« L’institution scolaire exigeait un rapport à la langue française et à la culture classique dont ils ne disposaient pas et qu’il était trop tard pour acquérir. Ils semblaient prisonniers d’un destin sociologique écrit d’avance, un TGV lancé à 300 kilomètres-heure vers le chômage, et aucun de mes conseils ne pourrait les faire dévier de leur trajectoire qui les menait inéluctablement droit dans le mur. »
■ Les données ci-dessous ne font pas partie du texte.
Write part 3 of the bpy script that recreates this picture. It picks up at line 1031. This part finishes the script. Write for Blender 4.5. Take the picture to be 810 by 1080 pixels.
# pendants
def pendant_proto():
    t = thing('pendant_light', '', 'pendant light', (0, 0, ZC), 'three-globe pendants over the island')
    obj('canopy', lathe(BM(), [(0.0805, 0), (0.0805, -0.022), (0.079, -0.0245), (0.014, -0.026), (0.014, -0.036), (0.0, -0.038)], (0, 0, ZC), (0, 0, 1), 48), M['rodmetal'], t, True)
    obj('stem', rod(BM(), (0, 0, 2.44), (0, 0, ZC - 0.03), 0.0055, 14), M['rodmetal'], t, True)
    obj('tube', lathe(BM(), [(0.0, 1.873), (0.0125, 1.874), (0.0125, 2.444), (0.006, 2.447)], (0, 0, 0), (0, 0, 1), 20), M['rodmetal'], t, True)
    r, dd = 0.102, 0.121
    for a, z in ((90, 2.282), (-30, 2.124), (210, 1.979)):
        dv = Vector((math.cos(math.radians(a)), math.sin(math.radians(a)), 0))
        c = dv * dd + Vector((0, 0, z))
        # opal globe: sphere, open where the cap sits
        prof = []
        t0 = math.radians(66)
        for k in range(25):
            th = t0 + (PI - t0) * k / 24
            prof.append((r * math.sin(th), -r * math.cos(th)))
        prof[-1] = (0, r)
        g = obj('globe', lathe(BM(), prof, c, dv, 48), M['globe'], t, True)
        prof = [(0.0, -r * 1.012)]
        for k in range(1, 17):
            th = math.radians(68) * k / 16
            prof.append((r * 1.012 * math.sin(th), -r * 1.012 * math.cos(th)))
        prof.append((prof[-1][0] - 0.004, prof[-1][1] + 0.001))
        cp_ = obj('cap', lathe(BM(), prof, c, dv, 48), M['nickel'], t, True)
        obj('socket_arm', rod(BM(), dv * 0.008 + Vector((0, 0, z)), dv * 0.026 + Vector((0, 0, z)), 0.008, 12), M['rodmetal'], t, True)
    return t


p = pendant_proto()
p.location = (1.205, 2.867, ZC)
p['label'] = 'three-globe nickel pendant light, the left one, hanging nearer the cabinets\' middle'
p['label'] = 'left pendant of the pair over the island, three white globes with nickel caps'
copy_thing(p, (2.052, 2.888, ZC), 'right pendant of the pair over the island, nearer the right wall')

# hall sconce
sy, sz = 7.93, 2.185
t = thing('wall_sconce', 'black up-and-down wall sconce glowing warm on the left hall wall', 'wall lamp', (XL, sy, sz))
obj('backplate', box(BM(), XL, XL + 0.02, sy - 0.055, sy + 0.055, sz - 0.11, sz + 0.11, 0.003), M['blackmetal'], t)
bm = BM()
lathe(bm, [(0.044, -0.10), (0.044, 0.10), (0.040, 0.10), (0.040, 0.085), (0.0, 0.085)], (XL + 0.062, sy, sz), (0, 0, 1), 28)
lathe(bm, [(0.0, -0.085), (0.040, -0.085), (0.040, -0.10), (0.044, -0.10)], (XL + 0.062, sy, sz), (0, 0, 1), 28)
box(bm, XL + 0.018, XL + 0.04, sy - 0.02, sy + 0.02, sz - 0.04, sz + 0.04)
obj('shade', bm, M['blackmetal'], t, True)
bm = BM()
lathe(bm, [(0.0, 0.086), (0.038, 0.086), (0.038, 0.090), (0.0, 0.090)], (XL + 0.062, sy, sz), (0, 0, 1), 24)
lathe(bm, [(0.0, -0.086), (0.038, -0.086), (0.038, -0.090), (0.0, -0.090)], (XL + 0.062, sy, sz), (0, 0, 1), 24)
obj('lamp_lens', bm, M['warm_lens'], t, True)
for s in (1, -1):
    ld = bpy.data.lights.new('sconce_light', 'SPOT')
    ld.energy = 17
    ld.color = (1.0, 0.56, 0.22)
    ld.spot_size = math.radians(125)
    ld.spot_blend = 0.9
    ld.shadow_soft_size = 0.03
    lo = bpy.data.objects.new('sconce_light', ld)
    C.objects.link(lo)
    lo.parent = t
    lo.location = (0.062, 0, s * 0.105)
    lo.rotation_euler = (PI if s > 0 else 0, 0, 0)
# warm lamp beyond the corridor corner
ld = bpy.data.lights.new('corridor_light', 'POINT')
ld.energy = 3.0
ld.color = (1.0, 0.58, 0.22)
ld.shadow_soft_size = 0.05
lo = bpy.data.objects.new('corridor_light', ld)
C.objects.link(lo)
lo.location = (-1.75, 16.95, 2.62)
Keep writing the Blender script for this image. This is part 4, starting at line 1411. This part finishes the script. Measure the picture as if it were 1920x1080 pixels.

Prof de banlieue, Guillaume ne croit plus à l’école comme ascenseur social. Les déterminismes sont trop écrasants, la société trop gouvernée par l’argent et le statut qui ouvrent aux privilégiés les portes des grandes écoles tandis que les autres se rabattent sur des diplômes sans valeur. Alors le jour où Guillaume rencontre Nadia, belle, intelligente, cultivée mais sans diplôme valable, il décide de lui en procurer un.
Un diplôme vaut-il plus qu’une validation de papier ? Peut-on réparer une injustice en trichant ? Ces questions méritent d’être posées. L’expérience imaginée par Guillaume est donc prenante, on brûle évidemment de savoir si l’imposture permettra à Nadia de se jouer des déterminismes – et ainsi de démontrer par l’absurde la vacuité des hiérarchies de statut qui régissent nos rapports sociaux.
L’intrigue est accrocheuse, donc, mais décevante car trop caricaturale. Le registre est certes celui de la satire, mais le trait est gros. Les lycées et l’université sont caricaturés comme le mépris pour les diplômes de l’enseignement supérieur hors grandes écoles – il ne faut pas non plus exagérer. Les grandes écoles en prennent d’ailleurs aussi pour leur grade (décidément, c’était déjà le cas dans Humus, de Gaspard Koenig, que j’ai lu un peu avant). Je comprends que l’on trouve injuste que ces établissements soient mieux financés par l’État que les universités alors que vu leur sélectivité, leurs étudiants ne sont pas ceux qui les plus gros besoins d’accompagnement. Mais je n’en peux plus des stéréotypes selon lesquels on n’y enseignerait que les power points, le pipeau et la novlangue. Les grandes écoles sont d’autant plus injustes qu’elles n’offrent pas à leurs étudiants qu’un diplôme, mais aussi d’excellents enseignements et un réseau de choix.
Difficile de croire qu’une femme aux faux airs de Nabila, dont l’accent trahit les origines sociales et privée de référence ou de connaissance, parvienne à grimper de tels échelons uniquement grâce à un faux diplôme. Inconcevable aussi, par exemple, d’imaginer une ministre de l’éducation qui demanderait à un prof s’il a choisi ce métier par « masochisme ». Je n’ai pas trop compris non plus pourquoi le protagoniste, qui semble intelligent et développe des réflexions éthiques, devient subitement si agressif et insultant lors de certaines situations avec des femmes.
Malgré ces limites, Le diplôme reste un roman prenant qui pose de bonnes questions sur les tris sociaux présentés comme méritocratiques, dans un monde où tout semble se monnayer. Merci beaucoup à Blandine de m’avoir offert cette lecture !
Lu en novembre 2023 – Albin Michel, 19,90€
Dommage pour le trait caricatural même si le roman semble intéressant par les questions qu’il soulève.